Skiff: Yes, at early F you still run into variable stars.

Radick: You want to be around F3 to F7, or maybe just F5 or 6.

Guinan: Another question: if you go into K-type stars on your program, won't you get more variability from flaring?

Lockwood: Everything falls apart in K. In one of the panels on my poster, we have a graph of the non-variability of stars as a function of B-V. There's a floor underneath all the points that is tilted. It's close to zero down around F0, and it goes up towards K, and by the time you get to the Sun's spectral type, it's about 0.3% rms. We suspect that it is undetected variability, but it also could be instrumental. We leave it as an exhibit to be evaluated by the reader.

Guinan: But with IUE, there is short-term variability in Mg h&k, probably due to flares, and I would guess that if you go to K you'll have more of a chance for this flaring.

Cayrel: HD 81809 was Mihalas's preferred star. He said that it has everything identical to the Sun. And afterwards, it turns out that it is a double star, and it was much more evolved than the Sun.

Lockwood: Any more questions for Rich? -- OK, one more, one more long one.

Ayres: One long comment. I'd like to emphasize as strongly as I possibly can that there will be very little control over the errors, very little believability, unless you measure the Sun and the stars with the same instrument. And quite frankly, I think that's an extremely difficult proposition, because you're dealing with a 30-magnitude difference. You have strategies, of course, for coping with that, and I strongly encourage that type of approach.

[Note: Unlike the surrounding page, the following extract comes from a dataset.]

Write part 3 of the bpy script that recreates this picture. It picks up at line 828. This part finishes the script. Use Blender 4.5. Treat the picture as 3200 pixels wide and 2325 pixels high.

Hall: A comment on that and the superstability of the Sun that Rich is showing here: we are observing the Sun and stars with the same spectrograph, by using a 1-meter telescope for the stars and a 200-micron telescope for the Sun, both of which see unresolved sources. For a candidate like 18 Sco, for which you [Radick] were mentioning these ``ragged'' observations from the Mt. Wilson database, we find over the past two years that its HK record is flat and very close to solar minimum. So chromospherically, it's just about identical to the Sun, and I suspect on the B-V versus R'HK plot it would practically overlie the solar symbol. But we've now started looking at the lines in our echelle spectra. The variability we see in those lines in stellar data sets, compared to identically-spaced solar data sets, seems to be greater in the stellar data, even for an excellent solar analog like 18 Sco, than in the Sun. It's like there's more ``flicker'' in the stellar photospheres than in the Sun. So this raggedness in Rich's plots for the stars, compared to the seeming superstability of the Sun, may well be real. I have to say these results are pretty tentative, since we just began this work. I need to go through the whole exercise again and be sure I get the same answer.